Education/Credentials
4 year technical, College level specific courses, EASA repair courses, vibration analysis electronic and electrical trade school.

 
   

You are here:  Experts > Industry > Machine Tools > Electric Motors > Dayton single phase 120/240 VAC motor

Topic: Electric Motors



Expert: Will
Date: 6/1/2008
Subject: Dayton single phase 120/240 VAC motor

Question
It has a rated 30 minute duty cycle. Does that mean 30 minutes run, 30 minutes off?  Or 15 min. run / 15 min. off? Could you please elabourate?

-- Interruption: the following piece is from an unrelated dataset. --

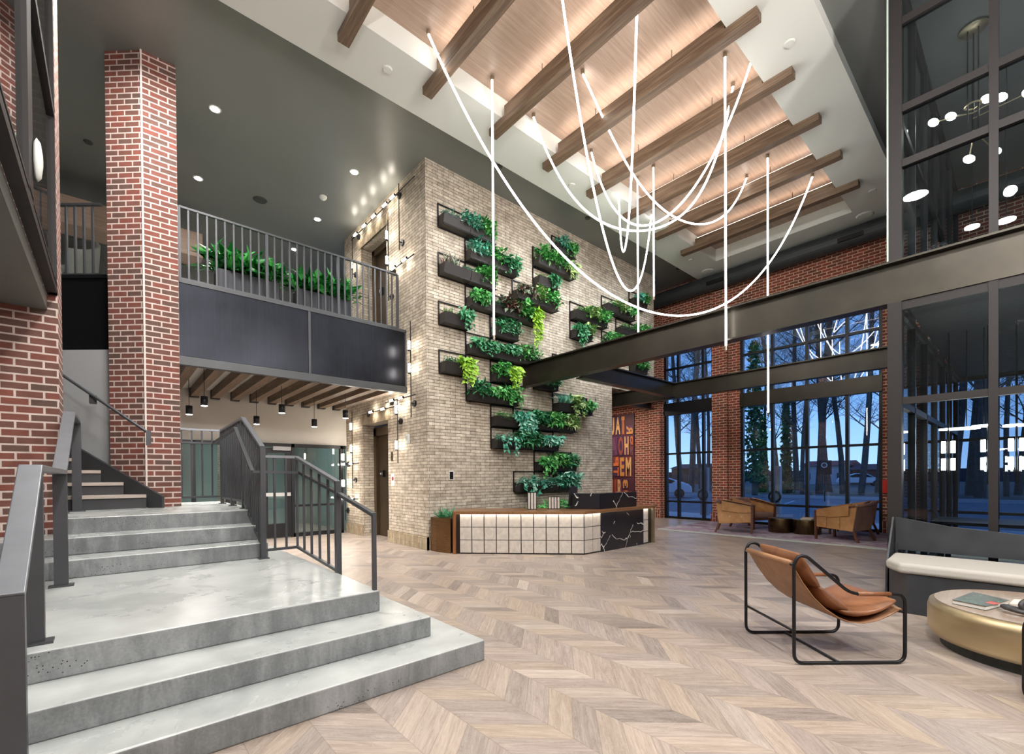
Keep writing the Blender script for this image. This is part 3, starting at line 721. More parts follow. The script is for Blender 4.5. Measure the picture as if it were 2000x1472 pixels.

Also, we suspect the cap is bad - motor won't self-start but will run once "hand turned".  The single capacitor is rated at 230 MFD/125 VAC...thus I'm assuming we have a simple "capacitor-start induction motor"? There's no centrifugal switch that I know of. Very little info remains on nameplate.  

Thanks

Answer
30 minute duty is per type of motor:


Motors are rated by the output power they can produce over a given time period without overheating. These ratings are on the motor nameplate. Manufacturers build motors with different duty cycles to match the three load categories. Duty cycle is the ratio of time the motor produces rated power divided by the total elapsed time. Motors with less than 100% duty cycle must turn off for an amount of time specified by the duty cycle to cool-down after operating. A motor with a 50% duty cycle must stay off for the same amount of time it has been on. Motors with less than 100% duty cycle also have a maximum run-time limit such as 30 min. A 50% duty cycle motor with a 30 min run time means the motor can operate at its rated output for 30 min. Then it must stay off at least 30 min — for 60 min total time — before running again.

With a cap and no switch you have either a psc motor [permanent split cap] or you could have a split phase cap motor, either way you are probably correct, bad cap, maybe bad start winding but if it runs with a push and at the correct current, bad cap, get an exact replacement and you should be fine.